The authors expect this new prolific deep water province
to be the impetus for future advances in deep-water technology to
tap the prospective areas in water depths up to 3,500 meters.
They say the benign ocean environment typical of
this part of Africa's western coast will allow technology to push
into greater water depths than is practical in more extreme environments.
Indeed, the future seems just as bright as the recent
past for this exploration province, because:
- Significant areas with numerous channels and traps remain undrilled.
- About 60,000 square kilometers of highly prospective acreage
with play elements consistent with the successful Tertiary prospects
in the present trend are completely unexplored.
This unexplored area lies outboard of blocks 14 through
18 in Angola and Haute Mer concession in the Republic of Congo,
in water depths from 1,500 to 3,500 meters.
Building Blocks
Exploration in the Lower Congo Basin, which covers
115,000 square kilometers out to water depths exceeding 3,500 meters,
began in 1966 when Gulf Oil was granted the Cabinda concession.
That early round of exploration uncovered the Cretaceous
pre- and post-salt trend that today stretches 350 kilometers along
the coastline -- in water depths of less than 200 meters -- from
the Republic of Congo to central Angola.
Currently, the shallow-water Cretaceous reservoirs
account for 500,000 barrels of oil daily from Block 0 Cabinda concession,
which Chevron inherited as part of its acquisition of Gulf Oil.
Additional production comes from along trend in the
Republic of Congo to the northwest and the Democratic Republic of
Congo and Angola to the southeast. A large number of fields have
been discovered here, with cumulative produced and proven reserves
of 14 billion barrels of oil equivalent.
Interest in the Lower Congo Basin deep water began
to build in the early 1990s as companies picked up blocks in the
200- to 1,500-meter water depths. That interest intensified in 1996,
when Elf Aquitaine and partners announced the Girassol discovery
on Block 17 -- reportedly a giant accumulation.
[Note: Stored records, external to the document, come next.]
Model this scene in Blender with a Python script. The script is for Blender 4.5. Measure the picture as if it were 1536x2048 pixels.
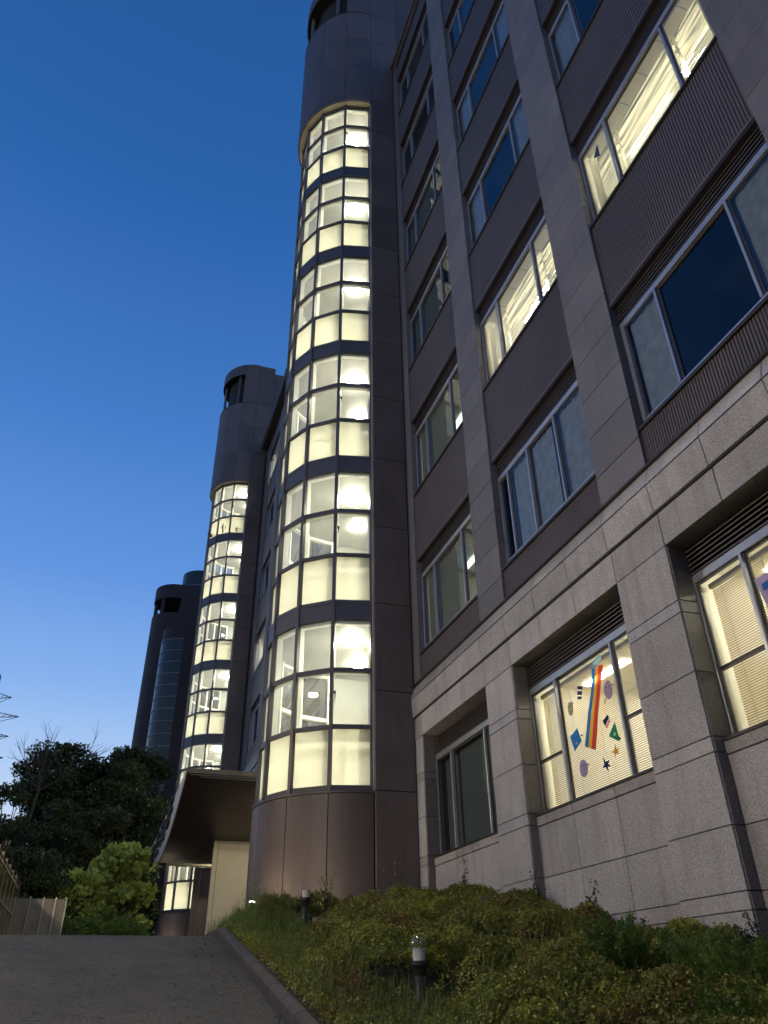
import bpy, bmesh, math, random
import numpy as np
from mathutils import Vector, Matrix

random.seed(7)
rng = np.random.default_rng(7)
scene = bpy.context.scene
for o in list(bpy.data.objects):
    bpy.data.objects.remove(o)

# All layout numbers below are in building modules; one module is U metres and the eye stands at the module origin.
U = 0.56
EYE = 1.5
R = math.radians

# ------------------------------------------------------------------ camera
def unit(v):
    return v / np.linalg.norm(v)
_f = 1533.0
_u = unit(np.array([730.4 - 768, -1403.3 - 1024, _f]))
_g = np.array([165.05 - 768, 2001 - 1024, _f]); _g = unit(_g - _u * (_g @ _u))
_x = np.cross(_g, _u)
_M = np.array([_x, _g, _u])            # world from camera (x right, y down, z forward)
cam_data = bpy.data.cameras.new('camera')
cam = bpy.data.objects.new('camera', cam_data)
scene.collection.objects.link(cam)
rot = Matrix([[_M[i][0], -_M[i][1], -_M[i][2]] for i in range(3)])
cam.matrix_world = Matrix.Translation((0, 0, EYE)) @ rot.to_4x4()
cam_data.sensor_fit = 'HORIZONTAL'
cam_data.sensor_width = 36.0
cam_data.lens = 36.0 * _f / 1536.0
cam_data.clip_start = 0.05
cam_data.clip_end = 3000
scene.camera = cam

# ------------------------------------------------------------------ dusk sky
world = bpy.data.worlds.new('World')
scene.world = world
world.use_nodes = True
wn = world.node_tree.nodes; wl = world.node_tree.links
wn.clear()
wout = wn.new('ShaderNodeOutputWorld')
bg = wn.new('ShaderNodeBackground'); bg.inputs['Strength'].default_value = 1.0
sky = wn.new('ShaderNodeTexSky'); sky.sky_type = 'NISHITA'; sky.sun_disc = False
sky.sun_elevation = R(-1.5); sky.sun_rotation = R(-60)
tc = wn.new('ShaderNodeTexCoord')
sep = wn.new('ShaderNodeSeparateXYZ')
wl.new(tc.outputs['Generated'], sep.inputs[0])
ramp = wn.new('ShaderNodeValToRGB')
el = ramp.color_ramp.elements
SKY = [(0.0, (.84, .87, .92)), (0.10, (.74, .82, .94)), (0.235, (.43, .62, .93)), (0.32, (.25, .46, .88)), (0.44, (.13, .315, .77)),
       (0.60, (.064, .212, .60)), (0.80, (.025, .126, .41)), (1.0, (.016, .085, .29))]
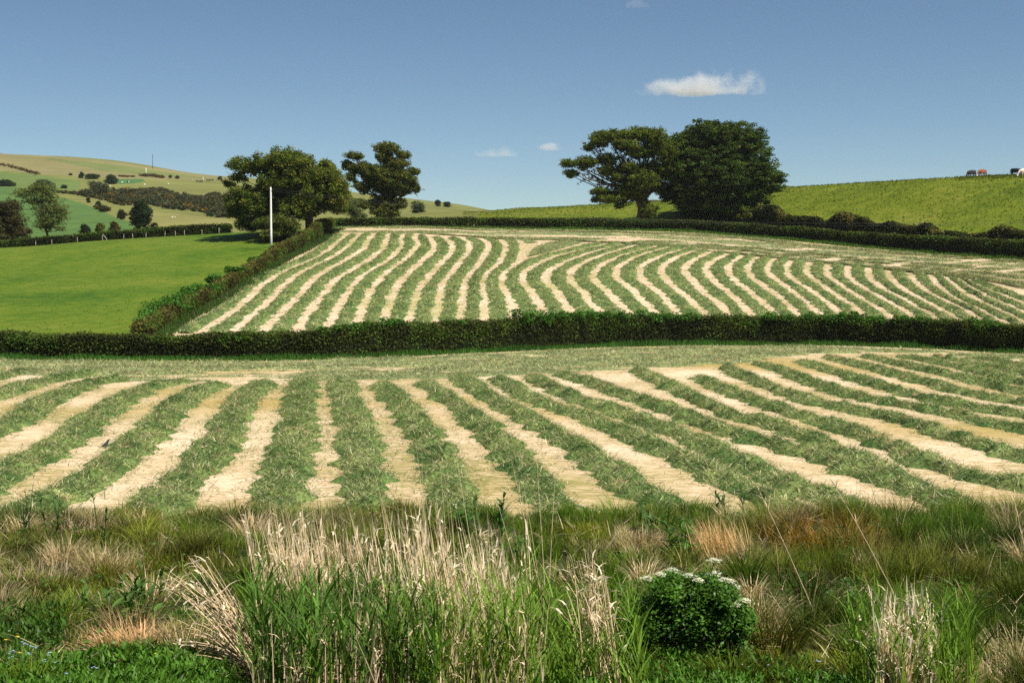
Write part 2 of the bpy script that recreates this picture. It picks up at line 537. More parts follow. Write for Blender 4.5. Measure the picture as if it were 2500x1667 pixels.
# first row has to share the border of the sheets before it
q = gridq(*G4.shape[:2]); P4 = G4.reshape(-1, 3)
cpx = CX + F*P4[:, 0]/P4[:, 1]; cpy = HZ - F*P4[:, 2]/P4[:, 1]
jit = (fbm(P4[:, 0]*0.03, P4[:, 1]*0.03, 31, 3) - 0.5)
hc = 0.78*np.tile(np.array([[0.185, 0.195, 0.055]]), (len(P4), 1))
def z1(pts): return crop(pts, 2.851, 0, 350)
def paint(poly, c):
    m = inside(cpx + jit*6, cpy + jit*6, z1(poly)); hc[m] = 0.78*np.asarray(c)
paint([(-900, 60), (0, 60), (900, 140), (1600, 240), (1600, 262), (1100, 255), (560, 235), (250, 215), (0, 190), (-900, 150)], (0.225, 0.205, 0.085))
paint([(300, 100), (800, 150), (1100, 190), (1600, 262), (1150, 228), (700, 190)], (0.16, 0.19, 0.06))
paint([(-900, 190), (0, 195), (250, 218), (560, 262), (560, 330), (360, 345), (0, 300), (-900, 250)], (0.135, 0.190, 0.050))
paint([(-900, 250), (0, 300), (200, 320), (400, 370), (560, 415), (700, 462), (800, 512), (900, 545), (1060, 590), (600, 660), (0, 720), (-900, 720)], (0.090, 0.165, 0.040))
paint([(820, 250), (990, 246), (1010, 265), (960, 278), (820, 290)], (0.065, 0.15, 0.048))
paint([(840, 520), (1000, 470), (1560, 520), (1650, 560), (1100, 590)], (0.24, 0.23, 0.075))
paint([(950, 600), (1190, 590), (1190, 610), (950, 620)], (0.24, 0.18, 0.09))
part_right = (CX + F*P4[q].mean(1)[:, 0]/P4[q].mean(1)[:, 1] > 1170) & (np.repeat(np.arange(G4.shape[0]-1), G4.shape[1]-1) < 33 + 26)
part_sheet("right_pasture", P4, q[part_right], M['hillgrass'])
part_sheet("hillside", P4, q[~part_right], M['hill'], hc)



# ------------------------------------------------------------------ windrows of cut grass
def unit(v): return v / (np.linalg.norm(v, axis=-1, keepdims=True) + 1e-9)

HAY = np.array([[0.165, 0.210, 0.065], [0.30, 0.32, 0.13], [0.52, 0.49, 0.29], [0.050, 0.098, 0.026], [0.46, 0.33, 0.19]])
HAY_NEAR = np.array([0.28, 0.29, 0.22, 0.15, 0.06])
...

In following year activity increased again, with
Chevron's Kuito and Landana discoveries on Block 14, and the Dahlia
and Rosa successes on Block 17.
An expansion of exploration in the basin in 1998
netted four new discoveries on Block 15 by Exxon and partners, as
well as the discovery of the Benguela and Belize fields in Block
14. That set up 1999 activity, when there were two additional discoveries
on Block 15, and one in Block 17 and Block 18.
The Trap Zone
Today the deep-water Tertiary turbidite trend stretches
300 kilometers, from the Haute Mer block in the Republic of Congo
to Block 18 in central Angola.
The fields discovered to date have combined structural
and stratigraphic trapping mechanisms. The most obvious features
include:
- Large traps associated with drape over deeper structures.
- Rollover associated with extensional faults.
- Fault truncation of channels.
- Salt-related structures.
- Faults appear to be an important trapping mechanism, and may
cause compartmentalization of fields.
Stratigraphic components of trap are commonly caused
by lateral pinchout of sand facies at the margin of channel deposition.
Since the bulk of the rock column in the Congo submarine
fan is mud/shale, with sands deposited mostly within channel systems,
the lateral seals to the system should be good. In areas where channel
density is high, the lateral seals to the system may be compromised
due to lateral overbank sands and crosscutting channel systems.
The lowest risk for lateral seal are within isolated
channel features cut into shale.
In the near term, exploration efforts will continue
to focus on the combined structural/stratigraphic traps -- but sometime
in the future the subtle and pure stratigraphic traps likely will
be better understood, and will contribute to the basin's prospectivity.
In addition, there are significant areas of subsalt
that are prospective -- but the lower quality of seismic imaging
and the prospect's spatial location beneath the salt overhangs will
raise the geologic risk in these areas.
The extra effort likely will be worth it, officials
say, since the petroleum system and turbidite channels bordering
these subsalt areas to the east make the subsalt play highly prospective.
They also believe that as geologic understanding
of the Lower Congo Basin grows with each deep-water well, the future
of this new elephant hunting ground shines brighter still.
For them, Africa's West Coast and the ultimate potential
seems as limitless as the vast plains of Texas must have been for
wildcatters watching the gusher at Spindletop.